Tag Archives: EQ

Mercedes-Benz transitioning to electric

Mercedes-Benz moves into electric using the ‘half-pregnant’ EQ sub-brand approach. The company misses  the point that buyers first and foremost need portfolio clarity.

Whenever there are ground-breaking developments, the incumbent businesses need to watch out. Category shifting breakthroughs are most of the time developed by new companies. They can be so impactful that complete new categories are established and make today’s brands look old and obsolete. Bad news for existing brands!

In the past, we saw it was Nokia versus iPhone, and today it is in the car business Tesla versus the rest. It was not Mercedes-Benz who established the new electric car category globally – it was Tesla. Interestingly, it was Karl Benz who invented the first gas-powered automobile already in 1886. Quite a few years later, in 1901, the Daimler Motors Corporation began selling cars.

Often when a category shift happens, and your brand represents or is a significant player in the old category, the brand will eventually follow the faith of the category. As a brand owner, you need to do everything you can to prevent a downfall.

At Mercedes-Benz, they saw the change to electric coming as well. The company was clearly not ready, and it took time to adapt. For the company, it was vital to continue selling the old gasoline cars to not go out of business. The ‘half pregnant’ business strategy translates directly to the product portfolio strategy. The current Mercedes-Benz portfolio visualizes a company in transition, and it is far from the Mercedez-Benz slogan “The Best or Nothing.”

Look at the entire portfolio as presented on https://www.mercedes-benz.com/en/ and ask yourself:

    • what is the car type? (small family, business, SUV, etc.)
    • what is the ranking of the car inside the overall portfolio (good, better, best)
    • what are the electric cars
    • what do all the letters and combinations of letters mean?

None of it is clear.

Unclear portfolio

 

To make things worse, Mercedes-Benz applied a strange form of sub & endorsed branding with the electric range.

Headlines in car magazines said “Mercedes-Benz’s EQ Sub-Brand Aims to Launch a New Electric Model Every Year” (Car and Driver in 2016) or just as recently as 14 Oct 2021 “Mercedes EQ subbrand to launch in U.S. with electric variant of S-Class sedan” (Automotive News).

What happened at the marketing department at the Mercedes-Benz headquarters? A sub-brand, really? Master-brands and sub-brands are all marketing talk, and they do not exist in the buyer’s mind. People are not shopping for sub-brands or master-brands. They shop for brands and might look for a product within a range.

The basic rule is that people think and buy in the following order:

Brand -> Product range -> Model
not Brand –> Brand -> Product range or Model

It is Mercedes-Benz (brand) -> EQ (range) -> Model
and not ‘Model by Range’ as the Mercedes-Benz Me Lifestyle magazine wants the reader to believe.
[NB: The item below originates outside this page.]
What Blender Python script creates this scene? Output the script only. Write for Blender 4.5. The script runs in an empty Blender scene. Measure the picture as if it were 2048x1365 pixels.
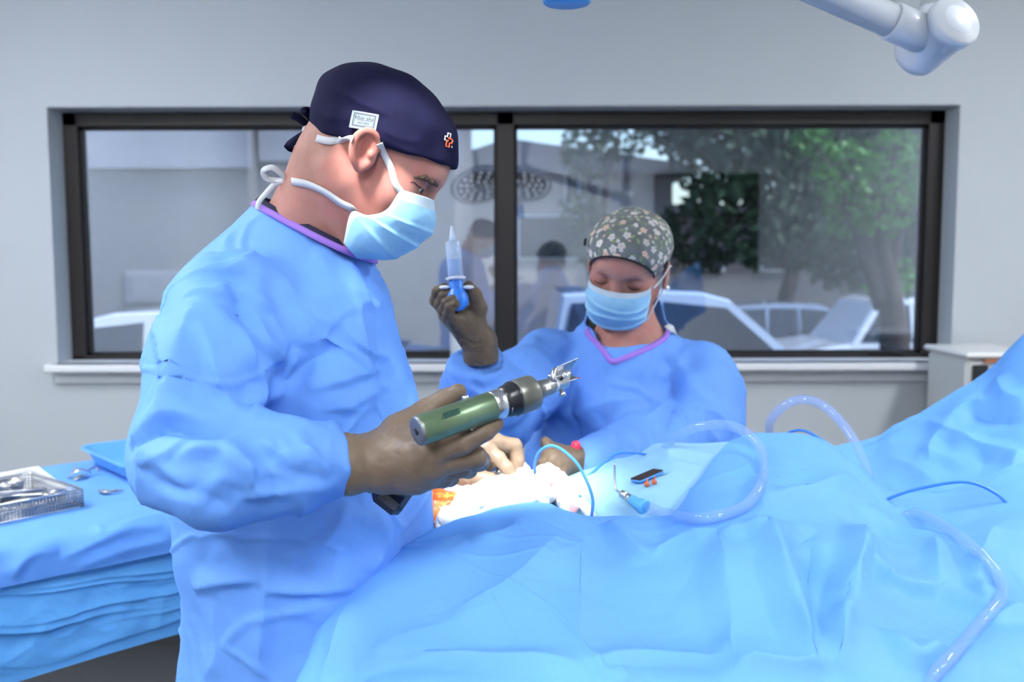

So what could Mercedes-Benz have done differently? There would have been two ways to transition the company Mercedes-Benz into the new category or electric.

 

1. Conquer and Switch
The  Geely Holding /  Volvo Corporation strategy. The company repurposed the Polestar brand for just electric cars to compete (conquer) in the electric car segment, while Volvo can switch to electric at its own pace.  For the Mercedes-Benz Company, a new brand (not EQ!) would take on electric while Mercedes-Benz could transition at its own pace.

 

2. Fix the portfolio outside-in and Switch
Let’s face it; the current portfolio is a complete mess with cars inside and outside classes (ranges). This does not help navigate the portfolio and  does not help buyers  relate or understand the order in the portfolio.

Mercedes-Benz should first create ranges that make sense to the buyer or already have meaning, like the A, B, C, G, M, S and V class ranges.  Then slot all cars inside the ranges. No exceptions.

The GLB would move into the G class, and so would the electric EQB. To create clarity, the car model would be renamed GLB EQ.

Then the brand can Switch at its own pace into electric, eventually letting go of all the gasoline models.

Inside-out portfolio

 

Outside-in portfolio

Mercedes-Benz in executing a Switch strategy without clarifying the portfolio to buyers. At this stage option 2 is  the  route to go. Does it come without risk?  Not at all.  It is all about the ‘old’ gasoline car brands versus the ‘new’ electric car brands in a category shift. To compete in electric,  Mercedes-Benz will need to be more convincing in the buyer’s mind than the perceived leader in electric.  This means that when a consumer is in the market for an electric luxury SUV, the Tesla Model X has the leadership perception in terms of the technology over the Mercedes-Benz EQC. Internally there will be a division between those who work on the cool new models and those who need to maintain the old – till the last old gasoline car is sold.

Generally the Conquer strategy is the safest and cleanest route to execute company transition into electric.  The Switch strategy involves  perception risks and can be complicated to execute internally.